Below is a listing; copy all of it exactly.

====== Material to process ======

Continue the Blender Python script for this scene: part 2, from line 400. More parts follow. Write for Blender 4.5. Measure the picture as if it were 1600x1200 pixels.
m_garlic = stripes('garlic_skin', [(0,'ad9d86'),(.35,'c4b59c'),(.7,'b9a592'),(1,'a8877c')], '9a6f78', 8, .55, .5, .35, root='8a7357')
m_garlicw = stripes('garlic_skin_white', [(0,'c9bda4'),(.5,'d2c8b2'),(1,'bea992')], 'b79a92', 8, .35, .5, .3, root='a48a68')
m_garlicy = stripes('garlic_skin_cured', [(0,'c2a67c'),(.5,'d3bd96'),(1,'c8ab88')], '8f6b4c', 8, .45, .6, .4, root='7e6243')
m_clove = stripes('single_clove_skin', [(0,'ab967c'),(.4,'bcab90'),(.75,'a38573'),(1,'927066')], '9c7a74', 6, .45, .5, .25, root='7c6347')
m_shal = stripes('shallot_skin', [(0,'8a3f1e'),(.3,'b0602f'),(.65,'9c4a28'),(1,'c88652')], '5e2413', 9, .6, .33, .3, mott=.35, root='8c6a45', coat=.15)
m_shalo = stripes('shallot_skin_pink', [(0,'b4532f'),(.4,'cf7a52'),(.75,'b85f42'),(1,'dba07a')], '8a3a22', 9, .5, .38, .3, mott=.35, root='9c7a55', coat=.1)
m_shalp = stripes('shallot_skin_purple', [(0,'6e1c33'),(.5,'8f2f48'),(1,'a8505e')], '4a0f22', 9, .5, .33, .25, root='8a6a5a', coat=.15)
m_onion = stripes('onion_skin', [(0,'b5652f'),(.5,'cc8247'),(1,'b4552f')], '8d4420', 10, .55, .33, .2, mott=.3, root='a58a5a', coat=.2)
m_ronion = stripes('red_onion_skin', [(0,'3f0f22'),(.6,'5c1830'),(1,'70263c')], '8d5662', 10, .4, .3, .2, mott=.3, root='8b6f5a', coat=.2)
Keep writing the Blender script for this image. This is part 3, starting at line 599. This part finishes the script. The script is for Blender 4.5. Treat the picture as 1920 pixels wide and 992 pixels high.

======

_Solution_
Continue the Blender Python script for this scene: part 2, from line 400. More parts follow. Write for Blender 4.5. Measure the picture as if it were 1600x1200 pixels.
m_garlic = stripes('garlic_skin', [(0,'ad9d86'),(.35,'c4b59c'),(.7,'b9a592'),(1,'a8877c')], '9a6f78', 8, .55, .5, .35, root='8a7357')
m_garlicw = stripes('garlic_skin_white', [(0,'c9bda4'),(.5,'d2c8b2'),(1,'bea992')], 'b79a92', 8, .35, .5, .3, root='a48a68')
m_garlicy = stripes('garlic_skin_cured', [(0,'c2a67c'),(.5,'d3bd96'),(1,'c8ab88')], '8f6b4c', 8, .45, .6, .4, root='7e6243')
m_clove = stripes('single_clove_skin', [(0,'ab967c'),(.4,'bcab90'),(.75,'a38573'),(1,'927066')], '9c7a74', 6, .45, .5, .25, root='7c6347')
m_shal = stripes('shallot_skin', [(0,'8a3f1e'),(.3,'b0602f'),(.65,'9c4a28'),(1,'c88652')], '5e2413', 9, .6, .33, .3, mott=.35, root='8c6a45', coat=.15)
m_shalo = stripes('shallot_skin_pink', [(0,'b4532f'),(.4,'cf7a52'),(.75,'b85f42'),(1,'dba07a')], '8a3a22', 9, .5, .38, .3, mott=.35, root='9c7a55', coat=.1)
m_shalp = stripes('shallot_skin_purple', [(0,'6e1c33'),(.5,'8f2f48'),(1,'a8505e')], '4a0f22', 9, .5, .33, .25, root='8a6a5a', coat=.15)
m_onion = stripes('onion_skin', [(0,'b5652f'),(.5,'cc8247'),(1,'b4552f')], '8d4420', 10, .55, .33, .2, mott=.3, root='a58a5a', coat=.2)
m_ronion = stripes('red_onion_skin', [(0,'3f0f22'),(.6,'5c1830'),(1,'70263c')], '8d5662', 10, .4, .3, .2, mott=.3, root='8b6f5a', coat=.2)
Keep writing the Blender script for this image. This is part 3, starting at line 599. This part finishes the script. The script is for Blender 4.5. Treat the picture as 1920 pixels wide and 992 pixels high.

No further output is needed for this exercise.